O início desta campanha eleitoral tem revelado uma crença praticamente unânime entre todos os líderes partidários: o inferno está a chegar. Ora o inferno é a instabilidade, ora o inferno é a maioria absoluta. Para uns, é o inferno do socialismo, para outros, o inferno do liberalismo. Há quem anteveja o inferno no tribunal, quem se preocupe esteja na escola, e quem ache que o inferno chegou no canil. Nitidamente, a política portuguesa é existencialista – o inferno são os outros partidos no poder.
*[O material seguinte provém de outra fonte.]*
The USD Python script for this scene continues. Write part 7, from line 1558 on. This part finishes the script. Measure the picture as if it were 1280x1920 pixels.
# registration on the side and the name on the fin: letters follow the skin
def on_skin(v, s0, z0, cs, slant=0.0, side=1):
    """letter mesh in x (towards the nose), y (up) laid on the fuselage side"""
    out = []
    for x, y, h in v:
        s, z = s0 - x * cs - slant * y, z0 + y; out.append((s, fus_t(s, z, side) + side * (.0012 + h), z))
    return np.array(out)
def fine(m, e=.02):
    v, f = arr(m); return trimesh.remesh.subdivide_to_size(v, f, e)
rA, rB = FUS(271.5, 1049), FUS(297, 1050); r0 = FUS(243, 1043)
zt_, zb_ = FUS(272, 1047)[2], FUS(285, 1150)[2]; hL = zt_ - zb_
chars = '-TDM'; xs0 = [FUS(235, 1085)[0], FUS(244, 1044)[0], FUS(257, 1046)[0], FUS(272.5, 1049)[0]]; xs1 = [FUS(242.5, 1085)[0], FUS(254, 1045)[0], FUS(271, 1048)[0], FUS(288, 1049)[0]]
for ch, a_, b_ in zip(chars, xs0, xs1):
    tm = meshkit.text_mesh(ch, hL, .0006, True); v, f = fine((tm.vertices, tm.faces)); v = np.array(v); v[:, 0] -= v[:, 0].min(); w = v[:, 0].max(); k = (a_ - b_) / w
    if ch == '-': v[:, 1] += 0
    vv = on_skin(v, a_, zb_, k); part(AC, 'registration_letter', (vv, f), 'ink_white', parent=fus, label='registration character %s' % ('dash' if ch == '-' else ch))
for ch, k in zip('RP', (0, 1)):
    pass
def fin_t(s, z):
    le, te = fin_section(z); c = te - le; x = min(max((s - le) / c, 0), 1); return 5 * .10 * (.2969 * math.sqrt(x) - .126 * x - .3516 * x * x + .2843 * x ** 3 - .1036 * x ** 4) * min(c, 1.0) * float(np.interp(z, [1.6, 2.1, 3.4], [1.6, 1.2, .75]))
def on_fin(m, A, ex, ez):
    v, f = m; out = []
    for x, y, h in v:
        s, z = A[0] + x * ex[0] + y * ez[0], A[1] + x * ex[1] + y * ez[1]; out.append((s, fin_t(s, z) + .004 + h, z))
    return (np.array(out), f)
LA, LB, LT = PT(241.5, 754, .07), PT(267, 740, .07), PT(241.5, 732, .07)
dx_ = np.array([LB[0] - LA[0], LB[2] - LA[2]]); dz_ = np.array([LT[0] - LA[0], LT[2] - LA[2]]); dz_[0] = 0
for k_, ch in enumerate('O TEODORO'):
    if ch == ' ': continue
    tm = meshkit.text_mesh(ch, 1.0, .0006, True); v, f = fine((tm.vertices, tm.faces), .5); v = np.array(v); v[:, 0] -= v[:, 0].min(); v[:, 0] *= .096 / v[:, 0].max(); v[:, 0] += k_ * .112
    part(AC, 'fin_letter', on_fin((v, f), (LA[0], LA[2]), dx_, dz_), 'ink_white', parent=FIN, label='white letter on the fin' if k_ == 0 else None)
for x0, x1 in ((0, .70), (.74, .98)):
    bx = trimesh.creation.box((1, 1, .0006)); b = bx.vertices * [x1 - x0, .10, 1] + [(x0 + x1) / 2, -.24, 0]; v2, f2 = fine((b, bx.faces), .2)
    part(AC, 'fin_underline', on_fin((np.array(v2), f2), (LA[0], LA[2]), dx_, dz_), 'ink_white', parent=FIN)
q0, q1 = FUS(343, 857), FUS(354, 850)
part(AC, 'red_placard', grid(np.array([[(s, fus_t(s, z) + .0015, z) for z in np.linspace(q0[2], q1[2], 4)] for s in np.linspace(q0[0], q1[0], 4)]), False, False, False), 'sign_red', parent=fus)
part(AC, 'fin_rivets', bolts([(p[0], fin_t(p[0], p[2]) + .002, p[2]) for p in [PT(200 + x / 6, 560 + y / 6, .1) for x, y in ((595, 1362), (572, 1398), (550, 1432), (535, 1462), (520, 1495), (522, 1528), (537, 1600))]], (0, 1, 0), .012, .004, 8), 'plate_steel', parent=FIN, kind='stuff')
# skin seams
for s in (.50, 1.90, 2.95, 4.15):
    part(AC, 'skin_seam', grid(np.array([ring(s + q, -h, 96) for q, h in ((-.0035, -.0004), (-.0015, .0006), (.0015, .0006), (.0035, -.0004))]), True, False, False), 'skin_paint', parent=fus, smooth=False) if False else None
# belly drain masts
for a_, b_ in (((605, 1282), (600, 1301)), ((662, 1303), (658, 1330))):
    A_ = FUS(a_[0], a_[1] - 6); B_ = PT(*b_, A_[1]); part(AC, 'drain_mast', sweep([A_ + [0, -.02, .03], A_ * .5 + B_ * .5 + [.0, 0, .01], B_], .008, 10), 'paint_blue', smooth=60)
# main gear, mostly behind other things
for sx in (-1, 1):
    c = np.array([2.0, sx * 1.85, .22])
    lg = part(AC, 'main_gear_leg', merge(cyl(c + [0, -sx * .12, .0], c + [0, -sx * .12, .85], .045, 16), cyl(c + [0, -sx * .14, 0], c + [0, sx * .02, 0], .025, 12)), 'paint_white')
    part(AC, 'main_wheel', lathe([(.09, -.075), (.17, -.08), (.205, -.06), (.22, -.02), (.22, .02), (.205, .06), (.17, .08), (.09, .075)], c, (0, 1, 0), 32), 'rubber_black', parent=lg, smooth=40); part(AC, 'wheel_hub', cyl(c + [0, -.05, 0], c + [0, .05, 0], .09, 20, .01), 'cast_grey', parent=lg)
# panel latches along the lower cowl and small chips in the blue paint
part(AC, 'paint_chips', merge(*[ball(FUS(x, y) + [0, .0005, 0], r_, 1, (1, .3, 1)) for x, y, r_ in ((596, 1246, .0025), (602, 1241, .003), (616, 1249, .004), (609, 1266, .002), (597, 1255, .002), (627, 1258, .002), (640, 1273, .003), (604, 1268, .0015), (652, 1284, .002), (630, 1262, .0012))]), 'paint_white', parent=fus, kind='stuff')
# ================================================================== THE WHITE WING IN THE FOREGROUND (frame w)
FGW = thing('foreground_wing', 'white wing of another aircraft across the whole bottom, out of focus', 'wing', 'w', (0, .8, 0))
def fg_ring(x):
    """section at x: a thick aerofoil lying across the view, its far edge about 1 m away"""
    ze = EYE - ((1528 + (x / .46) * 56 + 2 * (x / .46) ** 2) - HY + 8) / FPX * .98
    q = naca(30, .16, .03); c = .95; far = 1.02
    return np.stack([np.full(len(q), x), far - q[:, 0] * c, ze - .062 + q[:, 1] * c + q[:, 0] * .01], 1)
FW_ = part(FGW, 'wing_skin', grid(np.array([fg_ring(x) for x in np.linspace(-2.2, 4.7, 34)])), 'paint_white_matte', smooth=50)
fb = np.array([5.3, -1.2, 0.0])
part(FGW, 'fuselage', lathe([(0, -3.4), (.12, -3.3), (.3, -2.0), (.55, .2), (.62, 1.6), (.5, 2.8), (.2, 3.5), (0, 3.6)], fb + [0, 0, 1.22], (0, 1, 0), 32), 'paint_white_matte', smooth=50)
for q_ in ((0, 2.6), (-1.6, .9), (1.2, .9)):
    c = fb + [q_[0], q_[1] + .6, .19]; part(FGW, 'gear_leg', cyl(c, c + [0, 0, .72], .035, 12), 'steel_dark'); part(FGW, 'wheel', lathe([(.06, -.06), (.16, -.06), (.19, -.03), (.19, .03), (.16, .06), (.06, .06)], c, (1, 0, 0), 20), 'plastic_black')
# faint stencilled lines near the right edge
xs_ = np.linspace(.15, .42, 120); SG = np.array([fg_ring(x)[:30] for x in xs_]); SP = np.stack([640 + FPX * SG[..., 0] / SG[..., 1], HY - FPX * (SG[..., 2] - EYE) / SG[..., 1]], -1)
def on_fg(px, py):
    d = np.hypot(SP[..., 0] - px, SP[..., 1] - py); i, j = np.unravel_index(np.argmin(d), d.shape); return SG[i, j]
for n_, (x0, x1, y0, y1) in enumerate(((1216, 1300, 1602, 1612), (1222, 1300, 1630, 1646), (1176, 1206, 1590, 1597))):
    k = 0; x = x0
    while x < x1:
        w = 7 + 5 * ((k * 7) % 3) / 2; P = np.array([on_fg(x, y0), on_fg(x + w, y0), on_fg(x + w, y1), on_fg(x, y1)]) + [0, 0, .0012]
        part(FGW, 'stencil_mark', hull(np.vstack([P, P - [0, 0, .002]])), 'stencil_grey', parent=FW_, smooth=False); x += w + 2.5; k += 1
Claro que, na formulação de Sartre, esta frase indiciava a responsabilidade pela liberdade na relação com os outros. Ora, responsabilidade pela suas acções é um conceito que os políticos portugueses desconhecem. O inferno são os outros. Para António Costa, o inferno da economia portuguesa não é da sua responsabilidade. É da Assembleia da República, dos países bálticos, e (ficámos a saber no debate rodízio de segunda-feira) da história.
Os partidos mais à direita têm criticado as políticas da geringonça com o argumento de que Portugal foi ultrapassado por quase todos os países da União Europeia que pertenciam ao antigo bloco comunista do Leste. O que a ala não-socialista não entende é que essa ultrapassagem é motivo de orgulho para a esquerda portuguesa, não de vergonha. “Olha, que lindos, foi o comunismo que os preparou para terem sucesso no capitalismo”. Ao contrário do que escreveu Marx, não é a abundância capitalista que prepara as sociedades para o comunismo, mas o socialismo da escassez que as deixa prontinhas para enriquecer. Aparentemente, é nesta fase da história que estamos.